Knowing all this intellectually doesn't make it easier to live through. But it does change one important thing: the gap stops being evidence that something's wrong with you, and starts being what it actually is — a normal part of a professional cycle you've chosen, and chosen for good reasons.

It's the not-knowing, not the resting


Here's something worth sitting with. Most people who struggle in the gaps aren't actually struggling with the rest. A break, in itself, is fine — good, even. What wears people down is the uncertainty wrapped around it. The open-ended question of when. The quiet arithmetic running in the background about how long the money lasts. The strange loss of identity that comes when so much of who you are is tied to being on set or on the sideline, and suddenly you're neither.

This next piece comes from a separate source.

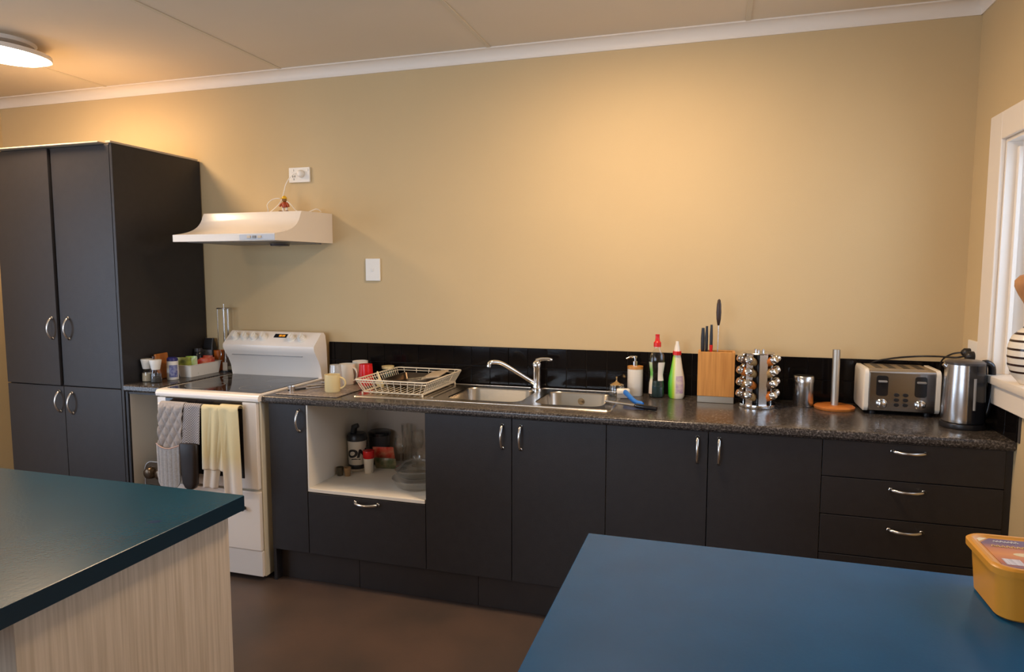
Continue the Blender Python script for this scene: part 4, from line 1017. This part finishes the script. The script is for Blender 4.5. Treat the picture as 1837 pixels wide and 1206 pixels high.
# wire mug tree
mt = thing('utensil_stand', 'tall chrome wire stand in the corner beside the stove backguard', 'stand', (-2.686, -.060, ZQ))
cx, cy = -2.686, -.060
bb = new(); lathe(bb, [(0, 0), (.031, 0), (.031, .006), (0, .008)], 24, (cx, cy, ZQ)); obj('base', bb, 'blackp', mt)
obj('pole', tube(new(), [(cx, cy, ZQ+.005), (cx, cy, ZQ+.385)], .0030, 8), 'nickel', mt, smooth=60)
bb = new(); tube(bb, [(cx+.045*math.cos(a*PI/8), cy+.030*math.sin(a*PI/8), ZQ+.360) for a in range(16)], .0024, 6, closed=True); tube(bb, [(cx-.045, cy, ZQ+.36), (cx+.045, cy, ZQ+.36)], .0024, 6); obj('top_ring', bb, 'nickel', mt, smooth=60)
for s, (dx, dy, hl) in enumerate(((.036, -.012, .26), (.016, -.026, .30), (-.030, -.018, .22), (.0, .026, .28))):
    u = thing(('ladle', 'spatula', 'whisk', 'skimmer')[s], 'chrome kitchen ' + ('ladle hanging at the right', 'slotted spatula hanging at the front', 'whisk hanging at the left', 'skimmer hanging at the back')[s] + ' of the wire stand', 'utensil', (cx+dx, cy+dy, ZQ+.355))
    obj('stem', tube(new(), [(cx+dx, cy+dy, ZQ+.357), (cx+dx, cy+dy, ZQ+.357-hl)], .0022, 6), 'nickel', u)
    if s == 0: obj('bowl', lathe(new(), [(0, -.02), (.014, -.014), (.020, 0), (.018, 0), (.012, -.012), (0, -.017)], 16, (cx+dx, cy+dy, ZQ+.357-hl)), 'nickel', u, smooth=60)
    elif s == 2:
        bb = new()
        for k in range(5):
            a = PI*k/5; tube(bb, [(cx+dx+.014*math.sin(PI*q/8)*math.cos(a), cy+dy+.014*math.sin(PI*q/8)*math.sin(a), ZQ+.357-hl-.07*q/8) for q in range(9)], .0008, 4)
        obj('whisk_wires', bb, 'nickel', u)
    else: obj('blade', box(new(), cx+dx-.016, cx+dx+.016, cy+dy-.001, cy+dy+.001, ZQ+.357-hl-.05, ZQ+.357-hl, .0006, 1), 'nickel', u)

# muffin tin leaning in the open cabinet
mtx = Matrix.Translation((-2.705, -.50, .1165)) @ Matrix.Rotation(math.radians(4), 4, 'X')
bt = thing('muffin_tin', 'dark muffin tin standing on edge in the open cabinet beside the stove', 'baking tin', (-2.728, -.545, .117))
bb = new(); t2 = bmesh.new()
loft(t2, [[(x, y, z) for x, z in rrect(-.073, .073, 0, .395, .045)] for y in (-.003, .0)]); merge(bb, t2, Matrix.Translation((-2.728, -.545, .118))); obj('sheet', bb, 'tin', bt, smooth=40)
for ix in (-.035, .035):
    for iz in range(4):
        bb = new(); lathe(bb, [(.032, 0), (.027, .022), (.018, .027), (0, .028)], 20, (-2.728+ix, -.5485, .118+.058+.093*iz), Matrix.Rotation(PI/2, 4, 'X')); obj('cup', bb, 'tin', bt, smooth=60)
bb = new(); tube(bb, [(-2.728+x, -.5465, .118+z) for x, z in rrect(-.073, .073, 0, .395, .045)], .0035, 6, closed=True); obj('rolled_edge', bb, 'nickel', bt, smooth=60)

# ------------------------------------------------------------------ niche contents (shelf z=.471)
ZS = .4716
sx_, sy_ = -1.751, -.240
sh = thing('shaker_bottle', 'white shaker bottle with black lid and black ON lettering', 'bottle', (sx_, sy_, ZS))
shp = [(0, 0), (.039, 0), (.041, .004), (.043, .05), (.047, .155), (0, .155)]
obj('cup', lathe(new(), shp, 36, (sx_, sy_, ZS)), mat('frosted_plastic', (.62, .55, .44), .35), sh, smooth=40)
bb = new(); lathe(bb, [(.0412, .012), (.0424, .013), (.0435, .033), (.0425, .034)], 36, (sx_, sy_, ZS)); obj('base_band', bb, 'blackp', sh, smooth=60)
bb = new(); lathe(bb, [(0, .1555), (.050, .1555), (.050, .180), (.040, .192), (0, .194)], 36, (sx_, sy_, ZS)); obj('lid', bb, 'blackp', sh, smooth=40)
bb = new(); tube(bb, [(sx_-.012, sy_-.012, ZS+.192), (sx_-.006, sy_-.012, ZS+.225), (sx_+.014, sy_-.012, ZS+.232)], [.016, .016, .012], 12); obj('flip_cap', bb, 'blackp', sh, smooth=60)
tb = text_mesh('ON', .054, .22, .0030)
for v in tb.verts: v.co.x *= 1.22
for k in range(-24, 25):
    bmesh.ops.bisect_plane(tb, geom=list(tb.verts)+list(tb.edges)+list(tb.faces), plane_co=(k*.0018, 0, 0), plane_no=(1, 0, 0))
fa = math.atan2(-3.26-sy_, 0-sx_) - .10   # faces roughly the middle of the room
f2 = radf(shp)
def wrap(bm, x, y, z, zc_, rf_, a0):
    for v in bm.verts:
        a = a0 + v.co.x/rf_(zc_+v.co.y); r = rf_(zc_+v.co.y) + .0012 + v.co.z
        zz = zc_+v.co.y; v.co = Vector((x+r*math.cos(a), y+r*math.sin(a), z+zz))
    return bm
obj('lettering', wrap(tb, sx_, sy_, ZS, .075, f2, fa), 'blackp', sh)
tb = new(); box(tb, -.026, .020, -.0025, .0025, -.0002, .0004); bmesh.ops.subdivide_edges(tb, edges=list(tb.edges), cuts=4)
for v in tb.verts: v.co.y += .12*v.co.x*0 + .004*math.sin((v.co.x+.03)*55) - .0*v.co.x
obj('underline', wrap(tb, sx_, sy_, ZS, .062, f2, fa), 'blackp', sh)
o = thing('storage_jar', 'smoky dark lidded container behind the shaker bottle', 'jar', (-1.70, -.085, ZS)); obj('body', lathe(new(), [(0, 0), (.05, 0), (.055, .15), (0, .15)], 28, (-1.705, -.085, ZS)), 'smoke', o, smooth=40)
obj('lid', lathe(new(), [(0, .1505), (.059, .1505), (.060, .166), (.052, .172), (0, .173)], 28, (-1.705, -.085, ZS)), 'blackg', o, smooth=40)
rc = thing('cup_stack', 'stack of red-topped white party cups beside the shaker bottle', 'cup', (-1.668, -.272, ZS))
bb = new(); lathe(bb, [(0, 0), (.021, 0), (.026, .075), (0, .075)], 26, (-1.668, -.272, ZS)); obj('cup', bb, 'mugw', rc, smooth=40)
bb = new(); lathe(bb, [(.0262, .0755), (.028, .078), (.0285, .112), (.0275, .114), (0, .114)], 26, (-1.668, -.272, ZS)); obj('rim_band', bb, 'redcup', rc, smooth=40)
packet('red and green packet lying on its side behind the party cups', -1.635, -.165, ZS+.035, .110, .085, rp, .35, .2, cat='packet')
packet('dark green packet under the red packet in the niche', -1.620, -.180, ZS, .115, .060, mat('green_foil', (.03, .09, .03), .3, color2=(.30, .24, .14), vscale=25), .25, .1)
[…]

That's the real weight of the space between. Naming it honestly is the first step to carrying it better.

Getting through it


None of what follows is a magic fix. The gaps are real and so is the stress. But over years spent on sets and sidelines, watching how people move through these stretches, a few things consistently seem to help.


Protect your routine, especially sleep. When there's nowhere you have to be, structure is the first thing to go — and it's one of the first things to protect. You don't need a rigid schedule. You need enough of a rhythm that your days don't blur and your sleep doesn't drift. Your body and your head both hold up better for it.


Deal with the money stress honestly, not silently. The financial worry doesn't get smaller by being ignored; it just gets heavier and quieter. Look at the actual numbers. Make a plan for the lean weeks. Talk to someone if you need to. Certainty about your situation — even uncomfortable certainty — is easier to carry than a vague, growing dread.


Stay connected to your people. The instinct when work dries up is often to go quiet, to withdraw, sometimes out of a bit of shame. Resist it. The community that got you your last job is the same one that hears about the next. Beyond the practical side, these are the people who understand exactly what this stretch feels like, because they're living it too.


Keep yourself current. Certifications, tickets, skills, fitness — the quiet time is when they slip, and it's also the time you actually have to keep them sharp. Using a gap to stay ready means that when the call comes, you say yes without hesitation.


Use the time — but don't punish yourself for resting in it. There's a balance here. Yes, the gap is a chance to learn something, tidy the loose ends, prepare. But it's also, genuinely, permission to breathe after a demanding run. You don't have to earn your rest by being relentlessly productive through it.


The mindset that helps most

The single most useful shift we've seen people make is this: treating the gap as part of the job, rather than a break from it. The waiting, the preparing, the looking-after-yourself between engagements — that's not time off from your career. That's your career, in its quieter phase.


When you hold it that way, the quiet stops feeling like a verdict on your worth. It becomes what it is: the natural in-breath between one demanding stretch and the next.


And the phone does ring again

It's easy, in the middle of a long gap, to quietly believe this one might be permanent. It rarely is. The industries we work in run in cycles, and the people who look after themselves through the quiet — who keep their rhythm, their relationships and their readiness intact — are the ones who come back sharpest when things pick up again. And they always do pick up again.


We spend our working lives looking after the people who make sport and screen happen — on set, on the sidelines, and, we hope, a little in the space between too.


Look after yourself out there. We'll all be back at it before long.